Dawn quake rocks Luzon, Metro Manila

Helen Flores, Danny B. Dangcalan - The Philippine Star
Dawn quake rocks Luzon, Metro Manila
The temblor, which occurred at 4:52 a.m., was centered some 42 kilometers northeast of Jomalig, Quezon.
Philippine Information Agency - Gitnang Luzon

MANILA, Philippines — A magnitude 5.5 earthquake rattled parts of Luzon, including Metro Manila, before dawn yesterday, state seismologists said.

The temblor, which occurred at 4:52 a.m., was centered some 42 kilometers northeast of Jomalig, Quezon.

No damage was expected from the quake, but the Philippine Institute of Volcanology and Seismology (Phivolcs) director advised the public to brace for possible aftershocks.

“Earthquakes of similar or smaller magnitudes can happen, but we do not discount larger ones,” Science Undersecretary Renato Solidum Jr. said.

The quake was felt at Intensity 4 – classified as moderately strong – in Guinayangan, Quezon; Intensity 2 (slightly felt) in Marikina City, Navotas City and Quezon City; and Intensity 1 (scarcely perceptible) in Muntinlupa City.

Instrumental Intensity 4 was recorded in Guinayangan and Jose Panganiban, Camarines Norte; Intensity 3 in Pili, Camarines Sur; Mauban, Lopez and Mulanay, Quezon; Intensity 2 in Marikina City; Malolos City; Gumaca and Dolores, Quezon; and Baler, Aurora; and Intensity 1 in Iriga City, Camarines Sur; Malabon City; San Juan City; Quezon City; Pasig City; Guagua, Pampanga; Talisay, Batangas; and Palayan City, Nueva Ecija. 

Magnitude refers to the energy released by the earthquake, while intensity pertains to the strength of shaking as felt on the earth’s surface. 

Instrumental intensity, on the other hand, refers to the ground shaking as recorded by an instrument called an intensity meter.

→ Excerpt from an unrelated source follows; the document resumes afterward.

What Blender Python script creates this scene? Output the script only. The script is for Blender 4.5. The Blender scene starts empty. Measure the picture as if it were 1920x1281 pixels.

The quake in Luzon happened as aftershocks continued to hit parts of Cotabato.

However, Solidum clarified that yesterday’s quake in Quezon was not related to the series of tremors in Mindanao. 

He said it was the Philippine Transform Fault that triggered the quake in Quezon, while the Mindanao quake was generated by the Cotabato Fault System.

“The earthquake in Quezon is not related to the earthquakes in Mindanao,” he stressed.

Phivolcs has been warning residents of Metro Manila and nearby provinces of the “Big One” or a possible major quake – between magnitude 6.5 and 7.2 – that could be triggered by a movement of the West Valley Fault.

Solidum had repeatedly appealed to the public to be always prepared and strictly follow the National Building Code.  

The Philippines is prone to earthquakes and tropical cyclones due to its geographical location.